The seminar will be organized in three fundamental sections. By showing some relevant cases, the first two sections will introduce the main driving forces of financial markets and the new challenges that such phenomena might pose to policy makers. After having briefly presented the role of the international architecture governing financial markets, the main regulatory schemes adopted in the EU and the US are illustrated. Finally, in the third section, the relevant characteristics of the European financial regulatory framework are introduced together with the main characteristics of the United States legal arrangements. The narrow limits often attributed to the concept of “multi-level of governance” will be expanded in order to introduce the relevant characteristics of each model.

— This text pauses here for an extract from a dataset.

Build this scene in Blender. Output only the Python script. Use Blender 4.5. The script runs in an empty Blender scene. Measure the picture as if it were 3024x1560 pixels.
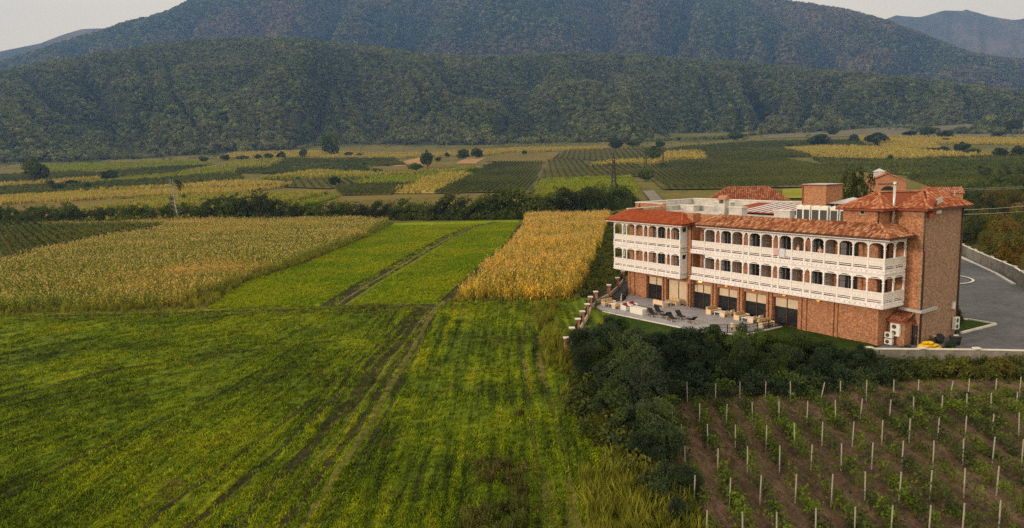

Issues to be covered include:

I. The Market’s Phenomena, with a general outlook over the fundamental economic phenomena driving financial markets. Accordingly, in order to identify the concerns and challenges posed by the constant evolution of financial markets, the following phenomena will be introduced: conjunctures among financial segments (financial mixed products, conglomerates); cross-border operations; technological change; crises and scandals.
 
II. The Regulatory Response, with an illustration of the economic dynamics leading national and international policy makers to define new common rules, and of the characteristics of the current international financial architecture. Against this backdrop fundamental issues will be covered such as the international rulemaking activity (soft-laws and hard-laws; e.g. Basel 2, Solvency 2, etc.), and the different domestic models (solo-structure, multiple-structure, etc).
 
III. The Comparative Analysis: EU and the US, with a focus on the core characteristics of financial markets. At first, the EU regulatory action for financial markets will be presented, by introducing the ad hoc lawmaking processes recently introduced and the fundamental rules lying at the core of the EU supervisory framework. Then, several European national specificities will be examined in order to elicit national characteristics. The evolution of the US system will be introduced in order to fully understand the current regulatory framework and explain the current debate concerning future reform projects.
 

Giuliano Castellano - Post-Doctoral Fellow in Comparative Law and Economics
Italian nationality, he completed his Phd both at CLEI, Collegio Carlo Alberto (Moncalieri, Turin) and at the Ecole Politechnique in Paris.